As Frears and Hampton note in their commentary, the photographic style for much of Dangerous Liaisons was borrowed from two previous period films, Fellini's Casanova and Barry Lyndon, where the brightest light source in the frame for key scenes is a candle. This challenging approach can yield a detailed image in the hands of a talented cinematographer like the Oscar-winning Philippe Rousselot (A River Runs Through It), but there's no way to avoid seeing the grain. Warner's 1080p, AVC-encoded Blu-ray retains both the detail and the grain, but viewers expecting that Blu-ray treatment will instantly convert this stylized period piece into a glossy Downton Abbey-like production will be disappointed. This was an analog creation from the photochemical world, and that's what the Blu-ray supplies. That the Blu-ray's reproduction of fine detail is impressive becomes evident as soon as one begins to study the patterns of fabrics and lace in James Acheson's Oscar-winning costumes, or the details in the furniture and decor in the Oscar-winning production design by Stuart Craig and Gérard James. That the muted colors and variable shadows of the many night interiors are accurately reproduced can be verified by reference to the late sequence depicting an outdoor duel in the snow near dawn, which could almost be in black-and-white and demonstrates that the transfer is capable of depicting both accurately. Daytime scenes, especially in the countryside, where natural light is more abundant, provide an array of subtly varying and distinctive colors. The grain patterns appear natural and undisturbed by digital manipulation. Indeed, there were moments, especially in wide shots, when it appeared to my eye that the grain might have picked up some additional video noise on its route from the analog to the digital realm. It seems, however, that Warner is so firmly against the use of DNR that it would rather leave in the noise than risk taking out the grain. I did not encounter any of the typical artifacts that result from artificial sharpening, nor were there any compression artifacts. (Additional note: A poster on another board who received an early copy of this title reported major distortion commencing with chapter 6 (when Valmont visits the peasant home) and spoke ominously of a "botched job". I have now played the review copy on three different setups (a Panasonic BD-50, a PS3 and a BD-ROM drive) and have seen no such problem.)

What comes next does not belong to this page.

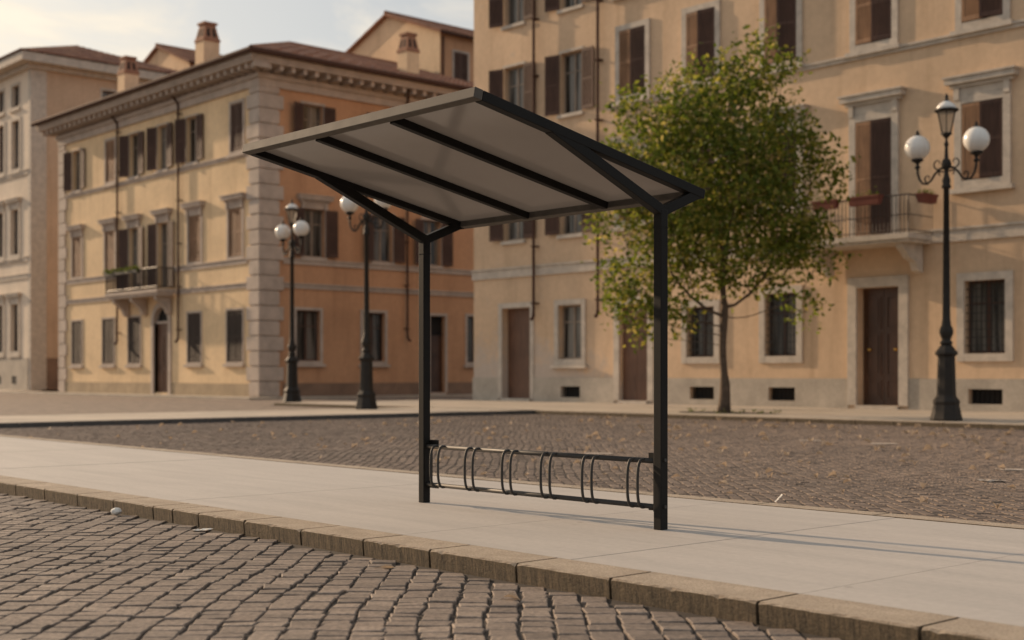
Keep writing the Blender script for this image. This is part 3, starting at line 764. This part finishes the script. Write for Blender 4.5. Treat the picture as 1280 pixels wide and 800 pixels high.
# ------------------------------------------------------------------ ground, roads, pavements
def clip(p, v0=None, v1=None): return p
def cobbles(name, test, xr, yr, wx, wy, jit, hi=True, ztop=-.1, skip=None):
    """setts laid in columns that run along the camera's old street axis; x across, y along (rotated frame)"""
    V_, F_ = [], []
    nx = int((xr[1] - xr[0]) / wx)
    for i in range(nx):
        x0 = xr[0] + i * wx
        y = yr[0] + random.uniform(0, wy)
        ph, ph2 = random.uniform(0, 6), random.uniform(0, 6)
        while y < yr[1]:
            ly = wy * random.uniform(.72, 1.4)
            cx, cy = x0 + wx / 2, y + ly / 2
            wob = .022 * math.sin(cy * 1.5 + 1.3) + .010 * math.sin(cy * 3.7 + .35 * i)
            u = CS * (cx + wob) - SN * cy; v = SN * (cx + wob) + CS * cy
            if test(u, v):
                g = .0075 if hi else .012
                zt = ztop + random.gauss(0, .0022)
                tilt = random.gauss(0, .010), random.gauss(0, .012)
                hx, hy = wx / 2 - g * .78 + random.uniform(-.005, .002), ly / 2 - g * .6 + random.uniform(-.003, .003)
                k = len(V_)
                cj = [(random.gauss(0, jit), random.gauss(0, jit)) for _ in range(4)]
                for f, dz, inset in ((0, -.045, 0), (1, -.0035, .001), (2, 0, .0055)):
                    for q, (sx_, sy_) in enumerate(((-1, -1), (1, -1), (1, 1), (-1, 1))):
                        dx = sx_ * (hx - inset) + cj[q][0]; dy = sy_ * (hy - inset) + cj[q][1]
                        X = cx + wob + dx; Y = cy + dy
                        V_.append((CS * X - SN * Y, SN * X + CS * Y, zt + dz + tilt[0] * dx + tilt[1] * dy))
                F_ += [tuple(k + 8 + q for q in range(4))]
                for r_ in (0, 4):
                    F_ += [(k + r_ + q, k + r_ + (q + 1) % 4, k + r_ + 4 + (q + 1) % 4, k + r_ + 4 + q) for q in range(4)]
            y += ly
    me = bpy.data.meshes.new(name); me.from_pydata(V_, [], F_); me.update(); me.materials.append(M['sett' if hi else 'sett2'])
    o = bpy.data.objects.new(name, me); COL.objects.link(o); return struct(o)

def infr(u, v, mg=1.5, lim=.42):
    X = CS * u + SN * v; Y = -SN * u + CS * v
    return Y > 3.5 and -Y * lim - mg < X < Y * (lim + .2) + mg
cobbles('road', lambda u, v: v < 4.66 and infr(u, v, 1.5), (-9, 6), (4.4, 15), .146, .113, .0062, ztop=-.094)
cobbles('plaza', lambda u, v: 8.5 < v < 25.2 and u > -27.4 and infr(u, v, 1.2, .42), (-16, 19), (8.5, 41), .11, .095, .005, hi=False)

mb = MB(); mb.poly([(-70, -30, -.1045), (12, -30, -.1045), (12, 4.76, -.1045), (-70, 4.76, -.1045)]); mb.poly([(-27.5, 8.3, -.1055), (12, 8.3, -.1055), (12, 25.5, -.1055), (-27.5, 25.5, -.1055)]); struct(mb.build('joint_sand', M['sand']))
mb = MB(); mb.poly([(-600, -600, -.145), (600, -600, -.145), (600, 600, -.145), (-600, 600, -.145)]); struct(mb.build('ground', M['dirt']))
mb = MB(); mb.poly([(-130, -60, -.104), (-32.75, -60, -.104), (-32.75, 25.0, -.104), (-41.3, 25.0, -.104), (-41.3, 60, -.104), (-130, 60, -.104)]); struct(mb.build('street', M['gravel']))

def slabs(name, u0, u1, v0, v1, du, dv, z, m, gap=.006, off=0.0, th=.06):
    mb = MB(); u = u0; i = 0
    nv = max(1, round((v1 - v0) / dv))
    while u < u1 - .01:
        w = min(du, u1 - u)
        for j in range(nv):
            a, b_ = v0 + (v1 - v0) * j / nv, v0 + (v1 - v0) * (j + 1) / nv
            dz = random.gauss(0, .0008)
            mb.box(u + gap / 2, u + w - gap / 2, a + gap / 2, b_ - gap / 2, z - th, z + dz)
        u += w; i += 1
    return struct(mb.build(name, m))
slabs('sidewalk', -3.67 - 1.5 * 30, -3.67 + 1.5 * 8, 5.035, 8.2, 1.5, 3.2, 0, M['slab'], gap=.007)
mb = MB(); mb.box(-60, 12, 4.75, 8.42, -.16, -.03); struct(mb.build('sidewalk_bed', M['dirt']))
# kerb stones of the near sidewalk (front and back edging)
def kerb(name, stones, v0, v1, zt, zb, chip=.006, axis='u', m=None):
    mb = MB()
    for a, b_ in stones:
        n = max(3, int((b_ - a) / .035)); g = .009
        prev = None
        for i in range(n + 1):
            x = a + g + (b_ - a - 2 * g) * i / n
            j1, j2, j3 = random.uniform(0, chip), random.uniform(0, chip), random.uniform(-.0012, .0012)
            if random.random() < .05: j1 += .012; j2 += .016
            if i in (0, n): j1 += .004; j2 += .01
            ring = [(x, v0 + .012 + j3, zb), (x, v0 + j3 * .8, zt - .008 - j2 * .5), (x, v0 + .007 + j1 * .6, zt - .001 + j3 * .3), (x, v1, zt + j3 * .2), (x, v1, zb)]
            if axis == 'v': ring = [(-p[1], p[0], p[2]) for p in ring]
            k = len(mb.v); mb.v += ring
            if prev is not None:
                for q in range(4): mb.f.append((prev + q, k + q, k + q + 1, prev + q + 1))
            else: mb.f.append(tuple(range(k, k + 5)))
            prev = k
        mb.f.append(tuple(range(prev + 4, prev - 1, -1)))
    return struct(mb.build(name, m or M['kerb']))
js = [-12.08, -11.43, -10.75, -10.07, -9.39, -9.08, -8.69, -8.05, -7.34, -6.65, -6.0, -5.26, -4.57, -3.67, -2.87]
while js[0] > -50: js.insert(0, js[0] - random.uniform(.5, .8))
while js[-1] < 6: js.append(js[-1] + random.uniform(.6, .9))
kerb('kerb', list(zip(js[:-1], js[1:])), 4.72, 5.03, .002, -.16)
es = [-48.]
while es[-1] < 8: es.append(es[-1] + random.uniform(.8, 1.3))
kerb('edging', [(-b_, -a) for a, b_ in zip(es[:-1], es[1:])][::-1], -8.42, -8.215, .004, -.16, .006)
ed = COL.objects['edging']                      # turned round so that its worn lip faces the plaza
me = ed.data; co = np.empty(len(me.vertices) * 3); me.vertices.foreach_get('co', co); co = co.reshape(-1, 3); co[:, :2] *= -1; me.vertices.foreach_set('co', co.ravel()); me.update()
# pavement in front of the tan palazzo and the strip crossing to it
slabs('pavement', -41.0, -6, 25.62, 33.6, 1.6, 1.3, 0, M['pave'], gap=.012)
slabs('pavement', -32.3, -27.7, -20, 25.2, 1.15, 1.7, 0, M['pave'], gap=.012)
mb = MB(); mb.box(-40.9, -6, 25.5, 33.7, -.16, -.03); mb.box(-32.4, -27.6, -20, 25.3, -.161, -.031); struct(mb.build('pavement_bed', M['dirt']))
ks = [-27.35]
while ks[-1] < -4: ks.append(ks[-1] + random.uniform(.9, 1.3))
kerb('kerb', list(zip(ks[:-1], ks[1:])), 25.25, 25.6, 0, -.16)
ks = [-20.]
while ks[-1] < 25: ks.append(min(25.6, ks[-1] + random.uniform(.9, 1.3)))
k2 = kerb('kerb', list(zip(ks[:-1], ks[1:])), 27.38, 27.69, 0, -.16, .003, 'v', M['kerbd'])
ks = [-41.]
while ks[-1] < -32.5: ks.append(min(-32.3, ks[-1] + random.uniform(.9, 1.3)))
kerb('kerb', list(zip(ks[:-1], ks[1:])), 25.25, 25.6, 0, -.16)
# pavement round the corner palazzo and pale palazzo
slabs('pavement', -84, -50.2, 29.7, 31.28, 1.6, 1.6, 0, M['pave'], gap=.01, th=.12)
slabs('pavement', -51.9, -50.2, 31.31, 50, 1.7, 1.7, 0, M['pave'], gap=.01, th=.12)
slabs('pavement', -110, -82.4, 31.5, 33.9, 1.8, 2.4, -.002, M['pave'], gap=.01, th=.12)

# ------------------------------------------------------------------ bicycle shelter
def shelter():
    V = 6.44; UL, UR = -8.246, -5.78; zp = 2.06; w = .066
    root = thing('bike_shelter', 'dark steel bicycle shelter with sloping smoked roof and hooped bike rack', 'bicycle shelter', ((UL + UR) / 2, V, 0))
    vf, vb = 4.845, 6.84; sl = .2
    def zt(v): return 2.622 - sl * (v - vf)           # top of frame
    n = np.array((0, sl, 1)) / math.hypot(sl, 1)
    for u in (UL, UR):
        mb = MB(); mb.box(u - w / 2, u + w / 2, V - w / 2, V + w / 2, 0, zp); mb.build('post', M['shel'], root, bevel=.005)
        mb = MB(); mb.box(u - w / 2 - .003, u + w / 2 + .003, V - w / 2 - .003, V + w / 2 + .003, zp - .12, zp - .113); mb.build('collar', M['shel'], root)
        # front and back arms of the fork
        mb = MB(); mb.beam((u, V + .01, zp - .012), (u, 5.46, zt(5.46) - .033), w - .004, w, (0, -.4, 1)); mb.build('arm', M['shel'], root, bevel=.004)
        mb = MB(); mb.beam((u, V - .012, zp - .016), (u, 6.80, zt(6.80) - .034), w - .006, w - .002, (0, -.4, 1)); mb.build('arm', M['shel'], root, bevel=.004)
    t = .062
    for u in (UL, UR):
        mb = MB(); mb.beam((u, vf + .064, zt(vf + .064) - t / 2), (u, vb - .0, zt(vb) - t / 2), w, t); mb.build('side_beam', M['shel'], root, bevel=.004)
    for u in (UL + (UR - UL) / 3, UL + 2 * (UR - UL) / 3):
        mb = MB(); mb.beam((u, vf + .064, zt(vf + .064) - .045), (u, vb - .064, zt(vb - .064) - .045), .05, .05); mb.build('roof_beam', M['shel'], root, bevel=.003)
    mb = MB(); mb.beam((UL - w / 2, vf + .031, zt(vf + .031) - t / 2), (UR + w / 2, vf + .031, zt(vf + .031) - t / 2), .062, t, (0, sl, 1)); fb_ = mb.build('front_beam', M['shelf'], root, bevel=.004); fb_['label'] = 'lighter brown-grey front edge beam of the roof'
    mb = MB(); mb.beam((UL + w / 2, vb - .031, zt(vb - .031) - t / 2), (UR - w / 2, vb - .031, zt(vb - .031) - t / 2), .062, t, (0, sl, 1)); fb_ = mb.build('back_beam', M['shelf'], root, bevel=.004); fb_['label'] = 'lighter brown-grey back edge beam of the roof'
    mb = MB(); mb.beam(((UL + UR) / 2, vf + .063, zt(vf + .063) - .012), ((UL + UR) / 2, vb - .063, zt(vb - .063) - .012), UR - UL - w - .002, .01); mb.build('roof_panel', M['panel'], root)
    # rack
    z0, z1 = .145, .44; r = .017
    mb = MB()
    for z in (z0, z1): mb.tube([(UL + w / 2, V, z), (UR - w / 2, V, z)], r, 12)
    rk = mb.build('bicycle_rack', M['rack'], root, smooth=True)
    for u, sgn in ((UL + w / 2, 1), (UR - w / 2, -1)):
        mb = MB(); mb.box(min(u, u + sgn * .008), max(u, u + sgn * .008), V - .026, V + .05, .115, .47); mb.build('end_plate', M['shel'], rk)
        mb = MB(); mb.box(min(u, u + sgn * .1), max(u, u + sgn * .1), V + .03, V + .038, z1 + .0, z1 + .05); mb.box(min(u, u + sgn * .1), max(u, u + sgn * .1), V + .03, V + .038, z0 - .03, z0 + .01); mb.build('bracket', M['shel'], rk)
    for z in (z0 + .005, z1 + .01):
        mb = MB(); uo = UR + w / 2
        mb.v += [(uo + x, V + .012 * math.cos(a * math.pi / 3), z + .012 * math.sin(a * math.pi / 3)) for x in (0, .012) for a in range(6)]
        mb.f += [tuple(range(6)), tuple(range(11, 5, -1))] + [(i, (i + 1) % 6, 6 + (i + 1) % 6, 6 + i) for i in range(6)]; mb.build('bolt', M['rack'], rk)
    base = None
    cs = [-8.03, -7.62, -7.2, -6.79, -6.38, -5.96]
    for c in cs:
        for d in (-.045, .045):
            if base is None:
                pts = []
                for i in range(25):
                    a = -math.pi / 2 + math.pi * i / 24
                    cx_, sz_ = math.cos(a), math.sin(a)
                    oo = .066 * math.copysign(abs(cx_) ** .55, cx_); zz = (z0 + z1) / 2 + (z1 - z0) / 2 * 1.06 * math.copysign(abs(sz_) ** .75, sz_)
                    pts.append((c + d, V - .008 - oo, zz))
                mb = MB(); mb.tube(pts, .0098, 8); base = mb.build('hoop', M['rack'], rk, origin=(c + d, V, 0), smooth=True)
            else:
                h = base.copy(); COL.objects.link(h); h.parent = rk; h.location = (c + d - WLOC[rk][0], 0, 0)
                WLOC[h] = (c + d, V, 0)
shelter()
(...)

Dangerous Liaisons was released to theaters in stereo. The original track was remixed for 5.1 for the film's 1997 DVD, and the Blu-ray appears to contain the same track in a lossless DTS-HD MA presentation. The remix is conservative, keeping the voices and effects in the front and using the discrete format to expand the space in which George Fenton's score accentuates the drama (with assistance from Bach, Handel and Vivaldi). The orchestral arrangements sound perfectly fine in this presentation, but they don't have quite the sweep or the dynamic range that one might expect from a contemporary recording. The bass extension isn't as deep, the top end is a bit thin, and the mid-range isn't as full and well-rounded as in the best reproductions, but these are minor quibbles. The dialogue is certainly clear, a result not only of the recording but of the quality of the actors' delivery; they're playing articulate characters who speak in a stylized but contemporary idiom, and it's a point of pride to make their words understood, because those words are an essential part of their deceptive games.
One indicator of the success of Dangerous Liaisons at perfecting Hampton's dramatization of the novel is the degree to which the film has overshadowed the play that spawned it. A Broadway revival in 2008 with a first-rate cast felt wan and bloodless compared to the emotional depth and nuance that Frears captured from the film's cast and in the absence of the story additions that the film medium allowed. Examples of less-than-successful translations from stage to screen abound, but in this instance the stage version now appears to have been a resting point en route to the full-fledged and definitive version that is Frears's film, which is now, at long last, available on Blu-ray. Highly recommended.